Verehrter Herr Egon Bahr,

ich glaube schon, dass ich den Herrn Professor verstanden habe. Auch wenn ich nicht promoviert und habilitiert bin, weil ich den universitären Betrieb tief verabscheue und froh war, da endlich weg zu können.

Also: Ganz übel !

Und:

Ein schlichter Vorschlag. Wer - mutmasslich, es kann kaum anders ein ... - im Geld schwimmt und wem es woanders sooooo gut gefällt ... also ich würde mich dann nach dorthin verdünnisieren.

Ebenfalls westdeutsche Grüße

PS: Ich schreibe wenigstens mit offenem Visier und dass Sie Egon Bahr heissen, könnten Sie vielleicht Ihrem Friseur verkaufen ... mir nicht.

Gravatar: Egon Bahr

Werter @RA Martin Schmid,

Ihre Anregung soll was sein? Ein Vorschlag, eine Anleitung, ein 'dann verschwinde halt von hier' ?
Ich glaube sie haben nichts verstanden. Oder evtl. gerade doch...? Das wäre ganz von Übel.

'westdeutsche' Grüße

Gravatar: RA Martin Schmid

Wenn es dort so schön und in Frankfurt so schlimm ist: Einfach nach dorthin umziehen! Sie können sich das finanziell garantiert leisten.
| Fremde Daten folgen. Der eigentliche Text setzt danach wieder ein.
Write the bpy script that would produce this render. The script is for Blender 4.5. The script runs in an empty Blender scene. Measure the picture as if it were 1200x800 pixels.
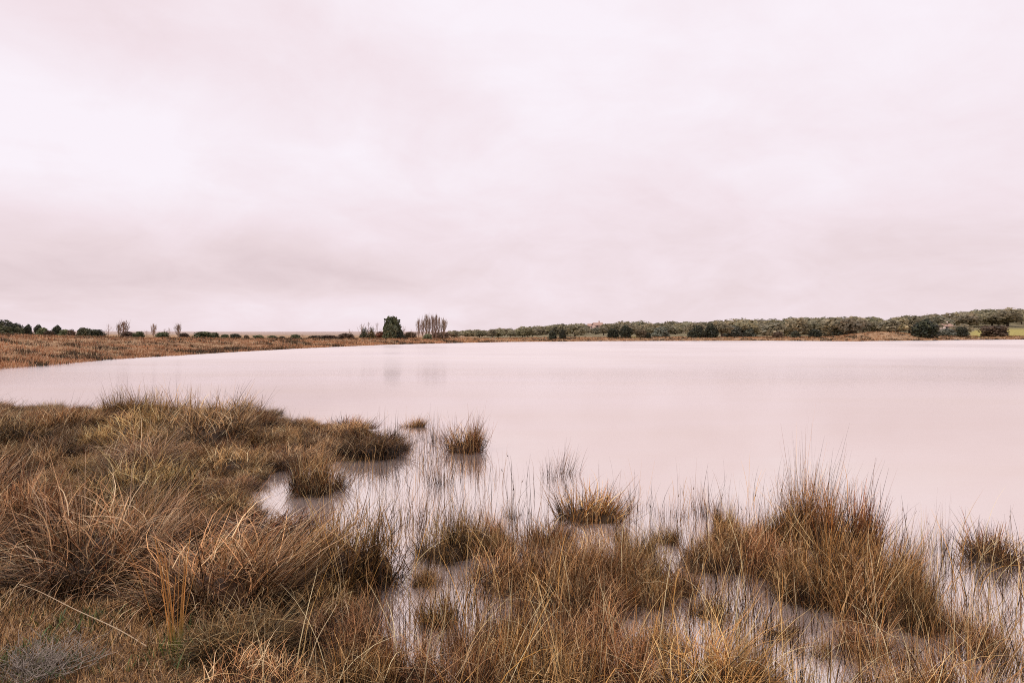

Gravatar: Johannes Klinkmüller

Offensichtlich gibt es in Thüringen noch etwas wie Stil.
Kein äußerer. – Innerer, der außen noch erwünscht ist.

Verständlich, und man spürt es richtig, wie wohl Sie sich gefühlt haben!
Ein bemerkenswerter Beitrag.

Gravatar: Leser

Danke für die freundlichen Worte über Thüringen, das geht runter wie Öl. Alles Gute!

Gravatar: Max Moritz

Auch ich kenne dieses deja-vu Gefühl, wieder in eine Welt ein zu tauchen, die mir im Westen Deutschlands immer mehr verloren gegangen vorkommt.

Es hat, glaube ich, auch was damit zu tun, das die Ossis noch zu natürlichen Reaktionen fähig sind, die man uns Wessis über 40 Jahre systematisch abtrainiert hat, u.a. durch die Methode des rein materiellen Überfressens in Verbindung mit einem ideologischen, von den USA ausgehenden Zeitgeist:

Die Fähigkeit , die Wahrheit zwischen den Zeilen zu lesen, Zusammenhänge zu erkennen aus dem, was da gerade Nicht steht, eine Eigenständigkeit im Denken und in der Wesensart zu bewahren, auch und gerade gegen widrige äußere Umstände, das erlebe ich als bei den Ossis viel stärker ausgeprägt.

Ich erlebe diese Gegenöffentlichkeit zum Mainstream, im Osten wie gesagt deutlich zahlreicher und selbstbewusster im Auftreten, als eine Art zweiter Wiedervereinigung von innen her.
Die erste Wiedervereinigung brachte uns 1989 eine äußere Demokratie und Freiheit für Gesamt-Deutschland, bei der allerdings viele ohne Geld und Status in den vergangenen 25 Jahren auf der Strecke geblieben sind.
Der Osten zelebriert im Moment aber ein Wiedererwachen und Erstarken unserer inneren Freiheit, auch dieses mal wieder gegen die Obrigkeit und einen lähmenden Massen-Opportunismus aus einem linken Zeitgeist heraus.

Ich kann nur hoffen, das uns dieser Prozess wieder zu einem echten, individuellen Selbstbewusstsein und zu einem authentischen, nationalen Zusammengehörigkeitsgefühl führen wird aus dem heraus wir Deutsche unser Schicksal wieder selbst in die Hand nehmen, in Verbundenheit mit den uns umgebenden europäischen Nachbarvölkern.
MM

Gravatar: Duffy

Ein Freiluftgehege für Deutsche: die Mauer muß wieder her!